There's been a lot of buzz around Joy Mangano lately, the famed creator of the Miracle Mop, a widely recognized household product.

That's probably because she's the inspiration behind Joy, the new film directed by David O. Russell (American Hustle, Silver Linings Playbook)--starring Jennifer Lawrence and Bradley Cooper. While Mangano's trials have earned her recent fame in Hollywood, she's had to weather more than two decades of business ownership to get there. 

Against the odds, she found success with the invention of a self-wringing mop, which she marketed through the television sales giant QVC. Now, more than 25 years later, her company, Ingenious Designs, has topped $150 million in annual revenue. (To date, she's generated about $3 billion in her career.)
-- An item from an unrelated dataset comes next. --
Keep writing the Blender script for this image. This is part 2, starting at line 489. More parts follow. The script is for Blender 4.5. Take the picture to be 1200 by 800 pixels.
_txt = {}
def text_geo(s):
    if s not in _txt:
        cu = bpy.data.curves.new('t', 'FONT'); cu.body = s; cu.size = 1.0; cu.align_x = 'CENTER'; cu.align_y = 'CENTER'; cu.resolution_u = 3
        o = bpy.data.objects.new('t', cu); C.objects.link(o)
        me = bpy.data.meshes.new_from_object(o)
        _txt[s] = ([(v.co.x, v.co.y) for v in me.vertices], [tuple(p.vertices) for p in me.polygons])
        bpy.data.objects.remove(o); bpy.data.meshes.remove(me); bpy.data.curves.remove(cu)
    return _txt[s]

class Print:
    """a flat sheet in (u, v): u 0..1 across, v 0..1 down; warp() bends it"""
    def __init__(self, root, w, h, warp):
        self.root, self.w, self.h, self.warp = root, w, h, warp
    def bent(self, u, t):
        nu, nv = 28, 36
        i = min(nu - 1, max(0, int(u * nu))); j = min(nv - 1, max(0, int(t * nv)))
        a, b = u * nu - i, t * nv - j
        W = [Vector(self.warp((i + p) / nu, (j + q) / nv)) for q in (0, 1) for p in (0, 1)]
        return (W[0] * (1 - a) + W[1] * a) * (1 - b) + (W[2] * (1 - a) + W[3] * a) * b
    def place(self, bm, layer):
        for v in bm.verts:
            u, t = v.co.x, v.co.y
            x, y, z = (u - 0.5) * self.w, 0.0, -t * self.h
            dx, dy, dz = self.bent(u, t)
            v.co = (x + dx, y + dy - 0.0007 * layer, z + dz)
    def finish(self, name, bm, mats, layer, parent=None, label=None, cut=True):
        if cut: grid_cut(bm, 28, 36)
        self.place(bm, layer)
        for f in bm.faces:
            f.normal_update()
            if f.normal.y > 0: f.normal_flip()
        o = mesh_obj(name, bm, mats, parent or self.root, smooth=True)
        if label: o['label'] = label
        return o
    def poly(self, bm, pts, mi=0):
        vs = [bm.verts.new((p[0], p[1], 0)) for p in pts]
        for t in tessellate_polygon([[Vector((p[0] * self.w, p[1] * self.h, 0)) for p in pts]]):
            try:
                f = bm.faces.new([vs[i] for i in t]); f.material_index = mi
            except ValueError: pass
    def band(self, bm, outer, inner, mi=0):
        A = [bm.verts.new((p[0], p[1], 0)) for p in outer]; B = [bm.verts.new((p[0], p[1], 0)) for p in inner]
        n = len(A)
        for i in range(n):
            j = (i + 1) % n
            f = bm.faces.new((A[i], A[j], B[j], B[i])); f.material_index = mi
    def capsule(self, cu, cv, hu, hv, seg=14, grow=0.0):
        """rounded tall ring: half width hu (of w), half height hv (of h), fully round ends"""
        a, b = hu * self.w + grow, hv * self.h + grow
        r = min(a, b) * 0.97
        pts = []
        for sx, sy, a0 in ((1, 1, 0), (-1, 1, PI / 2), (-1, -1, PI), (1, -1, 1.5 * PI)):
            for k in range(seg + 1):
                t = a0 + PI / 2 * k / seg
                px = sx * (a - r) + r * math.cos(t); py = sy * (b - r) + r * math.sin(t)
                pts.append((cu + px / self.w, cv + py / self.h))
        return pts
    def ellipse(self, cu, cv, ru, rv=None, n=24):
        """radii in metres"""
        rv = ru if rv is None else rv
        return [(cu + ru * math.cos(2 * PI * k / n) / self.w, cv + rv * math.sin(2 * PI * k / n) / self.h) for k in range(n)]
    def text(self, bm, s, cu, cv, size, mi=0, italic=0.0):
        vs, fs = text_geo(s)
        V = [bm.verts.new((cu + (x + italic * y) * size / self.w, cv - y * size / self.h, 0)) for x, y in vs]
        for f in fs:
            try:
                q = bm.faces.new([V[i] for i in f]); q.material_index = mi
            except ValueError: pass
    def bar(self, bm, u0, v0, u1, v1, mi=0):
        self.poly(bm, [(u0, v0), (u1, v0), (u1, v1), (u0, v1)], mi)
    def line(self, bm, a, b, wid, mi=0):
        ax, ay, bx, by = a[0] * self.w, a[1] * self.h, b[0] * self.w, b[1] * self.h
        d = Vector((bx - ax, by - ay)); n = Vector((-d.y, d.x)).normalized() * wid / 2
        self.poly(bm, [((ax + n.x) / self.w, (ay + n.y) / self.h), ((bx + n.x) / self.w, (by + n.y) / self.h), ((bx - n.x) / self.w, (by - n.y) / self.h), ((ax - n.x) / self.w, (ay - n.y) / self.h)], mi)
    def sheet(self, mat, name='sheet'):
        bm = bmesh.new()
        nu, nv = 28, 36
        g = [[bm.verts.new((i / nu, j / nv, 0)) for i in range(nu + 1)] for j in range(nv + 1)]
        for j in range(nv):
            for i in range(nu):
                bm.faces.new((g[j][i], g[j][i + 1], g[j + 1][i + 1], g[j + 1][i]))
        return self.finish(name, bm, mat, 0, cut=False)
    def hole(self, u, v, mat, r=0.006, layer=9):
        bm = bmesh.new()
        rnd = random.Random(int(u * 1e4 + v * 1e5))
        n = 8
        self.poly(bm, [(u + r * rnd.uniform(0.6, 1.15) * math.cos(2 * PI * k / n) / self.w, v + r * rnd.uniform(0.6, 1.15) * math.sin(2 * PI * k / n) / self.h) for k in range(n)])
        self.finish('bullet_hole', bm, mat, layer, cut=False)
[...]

It all started back in 1991. "At that time, it appeared to be insanity," Mangano recalls, "to stand there and say, 'I have an invention. I'm a single, young mom--and I'm going to go after this.'"

Fast-forward to 2016--when, on January 9th, Mangano relaunches her signature products. This time, she's partnering with such major retailers as Macy's, Target, Bed Bath & Beyond, and the Container Store. 

Joy is a partly fictional film, but it borrows heavily from Mangano's emotional experiences and business journey. Some of her hardships depicted in the film are based in truth. In one scene, the entrepreneur discovers that her mold makers have stolen her patent.

"When people in the businesses around [you] smell success, they can capture it and take it away if you're naive enough, if you're not strong enough," says Mangano, referring to her early suppliers. 

"Many people don't have that fight in them," she continues. "This is the moment when you have to say: 'I'm going to really, really take a position here.' It's almost an out-of-body experience. I have to become somebody else in mentality."

The infomercial titan and business icon offers some key takeaways about starting and running a business based on your own inventions:

1. Selling on TV is a more personable approach, but retail gives you a different kind of reach.

The relaunch of Mangano's product line signifies a somewhat unsettling shift for the entrepreneur. 

"For 25 years, I've been standing in front of America," says Mangano. "I was able to narrate and be the storyteller of my product. Now, it'll be on the shelves--where I'm not there to grab it and tell consumers myself about the features and benefits."

Those who've seen Joy may recall a pivotal scene where the inventor, played by Jennifer Lawrence, levels with the head of QVC, played by Bradley Cooper. "Who showed you the mop?" she asks. "Who sold it to you? Who taught you how to use it?" Her insistence is what convinces him to take a chance on the mop in the movie.

Now, in lieu of her voice, Mangano will be relying on packaging to tell the same story. She hopes that a warm, purple theme--complete with chalk drawings on the wrapping--will convey the depth and true identity behind her products. 

She adds that as customers are increasingly flocking to the internet (and away from television), embracing traditional retail, rather than selling exclusively through HSN, was an important business move.

2. To successfully market your brand, identify and understand your core consumers.

Mangano is quick to praise the changing landscape of entrepreneurship in America--especially as the internet continues to create more channels of commerce. But with great promise comes greater competition.

"The path has changed dramatically," she says. "You can find a product, and be aware of all the other products out there in just seconds. That's a very attractive method for companies and consumers. At the same time, it also creates a lot of competition."

Mangano has been able to stay afloat primarily because she identifies her target customer (someone looking for a simple solution to domestic problems) and markets her brand accordingly.

3. The journey to entrepreneurial success is a lot longer than two hours.

When asked if she would change anything about Russell's adaptation of her business story, Mangano laughs. "I would have made it five hours," she quips.

Joy has seen considerable financial success; it was the third best-selling movie of the 2015 holiday season, bringing in $17.5 million in box office sales during the first weekend. It's worth noting, however, that film critics have been more lukewarm. Variety's Justin Chang, for instance, writes:

Despite another solid performance from Jennifer Lawrence, anchoring Russell's sincerely felt tribute to the power of a woman's resolve in a man's world, it's hard not to wish Joy were better--that its various winsome parts added up to more than a flyweight product that still feels stuck in the development stages.

Mangano brushes off the negative reception and likens it to a fussy customer.

"It [the film] was such a love letter to me, to women, and to anybody who has a dream," she says. "If you get it, you get it." 

4. Women entrepreneurs can get ahead (even in spite of themselves).

The odds of reaching success for a woman in business may be better than they were in the '90s, but it's clear that society still has a long way to go. Women-owned companies make up just one-third of all businesses in the U.S., according to a 2014 Kauffman report.

That may have something to do with a woman's failure to believe in herself.

"It's common for people to start questioning themselves," says Mangano. "As a female, I'm going to offer the advice I gave myself: You look at your strengths, you look at your goals, and accept that you are who you are. Be true to that."

She also peppers in some tough love for entrepreneurs: "Don't be afraid to have a reality check. Taking risks is OK, but you must be realistic."